Review: Thermacheck fleeces from Lands’ End

Lands’ End’s Thermacheck, Heavenly and Dream fleeces come in different weights for different purposes. Thermacheck 100 gloves

In my recent Lands’ End splurge, I also splashed out on a few of their Thermacheck fleeces, simply to see what they were like. 

These gloves are in Thermacheck 100, the firm’s finest fleece. This fleece roughly equates to a microfleece in thickness – only some 1 or 2mm – and its useful properties include a featherlight weight and the fact that items can be easily rolled up and stuffed in a pocket or backpack. These gloves are half the bulk of my regular fleece gloves from other companies, so they go easily into a small pocket, and can also be used as glove liners under bigger gloves. The beanie I bought is so thin it can be tucked up a sleeve. Garments made from Thermacheck 100 are good for indoor wear in winter, or an extra layer of a summer evening. 


This parka is in Thermacheck 2, which roughly equates to the same weight as the firm’s stretch fleece, but is smoother, less bulky and far less plushy. It gives a lot of warmth without weight and makes great indoor/outdoor garments for cold weather. 

The Thermacheck 300 fleece is the firm’s warmest fleece, reserved for just one outdoor jacket in the range, and for the half-lining and hood lining of the Insulated Squall Parka. This offers serious warmth for tough winter temperatures. 

The Heavenly Fleece is quite a different animal – a fluffy fleece for indoor wear. I ordered a scarf in this fleece but was rather disapointed with the handle of it, having found much softer ones in France and so I won’t be ordering this again.  
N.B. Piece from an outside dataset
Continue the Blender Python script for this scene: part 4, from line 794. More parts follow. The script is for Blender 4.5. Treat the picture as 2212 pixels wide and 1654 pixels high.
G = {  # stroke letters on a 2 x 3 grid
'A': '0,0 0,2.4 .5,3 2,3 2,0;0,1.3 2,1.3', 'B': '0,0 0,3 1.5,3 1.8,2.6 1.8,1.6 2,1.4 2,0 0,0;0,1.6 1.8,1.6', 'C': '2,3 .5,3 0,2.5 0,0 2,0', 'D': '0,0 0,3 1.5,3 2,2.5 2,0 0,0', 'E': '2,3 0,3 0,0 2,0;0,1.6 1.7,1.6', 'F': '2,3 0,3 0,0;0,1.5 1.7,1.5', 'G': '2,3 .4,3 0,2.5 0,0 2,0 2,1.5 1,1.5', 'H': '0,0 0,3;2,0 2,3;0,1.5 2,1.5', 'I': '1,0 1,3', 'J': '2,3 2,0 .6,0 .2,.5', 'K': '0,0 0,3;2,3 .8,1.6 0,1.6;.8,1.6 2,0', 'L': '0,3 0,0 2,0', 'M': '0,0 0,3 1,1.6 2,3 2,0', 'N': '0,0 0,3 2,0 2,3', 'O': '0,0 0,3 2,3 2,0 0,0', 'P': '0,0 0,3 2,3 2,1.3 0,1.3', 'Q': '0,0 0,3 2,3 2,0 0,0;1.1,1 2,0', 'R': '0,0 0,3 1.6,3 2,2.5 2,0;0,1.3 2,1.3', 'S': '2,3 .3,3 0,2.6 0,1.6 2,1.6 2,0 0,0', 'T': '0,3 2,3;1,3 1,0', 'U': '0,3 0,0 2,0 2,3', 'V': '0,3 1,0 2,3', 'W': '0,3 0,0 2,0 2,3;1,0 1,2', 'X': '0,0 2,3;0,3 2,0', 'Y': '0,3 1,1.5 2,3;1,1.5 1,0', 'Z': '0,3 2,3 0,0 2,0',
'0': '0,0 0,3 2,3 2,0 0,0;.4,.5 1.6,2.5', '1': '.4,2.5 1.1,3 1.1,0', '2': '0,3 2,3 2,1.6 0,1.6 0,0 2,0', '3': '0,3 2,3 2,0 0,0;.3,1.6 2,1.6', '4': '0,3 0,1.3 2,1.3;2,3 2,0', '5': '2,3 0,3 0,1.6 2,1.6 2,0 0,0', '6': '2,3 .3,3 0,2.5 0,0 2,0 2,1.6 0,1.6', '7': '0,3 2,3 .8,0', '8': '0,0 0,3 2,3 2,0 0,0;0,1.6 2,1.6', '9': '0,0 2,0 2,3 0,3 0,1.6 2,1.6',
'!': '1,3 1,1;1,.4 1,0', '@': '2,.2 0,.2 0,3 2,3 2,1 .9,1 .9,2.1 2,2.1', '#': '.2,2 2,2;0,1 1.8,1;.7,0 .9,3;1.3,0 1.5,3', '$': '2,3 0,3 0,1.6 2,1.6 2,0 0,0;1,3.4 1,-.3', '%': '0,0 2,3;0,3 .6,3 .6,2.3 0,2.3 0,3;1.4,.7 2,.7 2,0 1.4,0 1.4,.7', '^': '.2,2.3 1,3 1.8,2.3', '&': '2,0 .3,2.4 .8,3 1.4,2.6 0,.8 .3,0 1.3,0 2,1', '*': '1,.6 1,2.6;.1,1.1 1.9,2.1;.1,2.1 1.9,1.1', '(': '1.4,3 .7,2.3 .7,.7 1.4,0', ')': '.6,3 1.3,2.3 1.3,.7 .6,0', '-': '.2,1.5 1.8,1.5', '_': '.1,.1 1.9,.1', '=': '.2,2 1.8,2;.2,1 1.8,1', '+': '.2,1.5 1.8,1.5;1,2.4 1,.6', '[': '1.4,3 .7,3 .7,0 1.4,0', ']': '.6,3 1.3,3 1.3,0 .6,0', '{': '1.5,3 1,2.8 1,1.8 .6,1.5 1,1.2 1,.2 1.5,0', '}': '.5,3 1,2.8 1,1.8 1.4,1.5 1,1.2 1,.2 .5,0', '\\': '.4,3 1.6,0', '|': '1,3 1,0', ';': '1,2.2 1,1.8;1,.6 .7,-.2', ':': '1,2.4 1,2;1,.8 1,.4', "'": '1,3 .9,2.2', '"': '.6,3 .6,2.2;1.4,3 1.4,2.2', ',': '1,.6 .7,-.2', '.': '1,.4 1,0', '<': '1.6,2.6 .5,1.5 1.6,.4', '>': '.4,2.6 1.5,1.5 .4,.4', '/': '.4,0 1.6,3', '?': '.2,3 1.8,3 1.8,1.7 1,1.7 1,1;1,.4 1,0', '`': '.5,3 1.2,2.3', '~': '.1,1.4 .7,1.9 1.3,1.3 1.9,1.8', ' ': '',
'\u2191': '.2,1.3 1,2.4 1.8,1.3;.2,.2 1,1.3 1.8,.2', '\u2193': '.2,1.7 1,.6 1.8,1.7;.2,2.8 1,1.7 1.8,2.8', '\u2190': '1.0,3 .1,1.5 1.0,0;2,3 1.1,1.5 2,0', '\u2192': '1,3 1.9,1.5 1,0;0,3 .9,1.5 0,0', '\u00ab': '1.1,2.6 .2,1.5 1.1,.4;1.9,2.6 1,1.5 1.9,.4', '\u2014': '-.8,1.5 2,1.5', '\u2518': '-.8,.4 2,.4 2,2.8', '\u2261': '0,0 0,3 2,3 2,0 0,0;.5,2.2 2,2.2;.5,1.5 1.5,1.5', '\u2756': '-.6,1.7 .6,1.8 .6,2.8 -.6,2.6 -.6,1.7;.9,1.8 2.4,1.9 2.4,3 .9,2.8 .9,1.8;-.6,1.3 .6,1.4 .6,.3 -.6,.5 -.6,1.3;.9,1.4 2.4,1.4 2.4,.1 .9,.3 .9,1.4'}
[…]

The firm also does a ‘Cosy fleece’, which is a layer of stretch fleece bonded to an inner Heavenly fleece. I haven’t seen these, but would guess they’re somehting like similar garments made by Regatta, and probably very useful. 

Overall, for indoor wear I personally prefer the plushy Stretch fleece, and for outdoor wear, the Thermachecks are more windproof.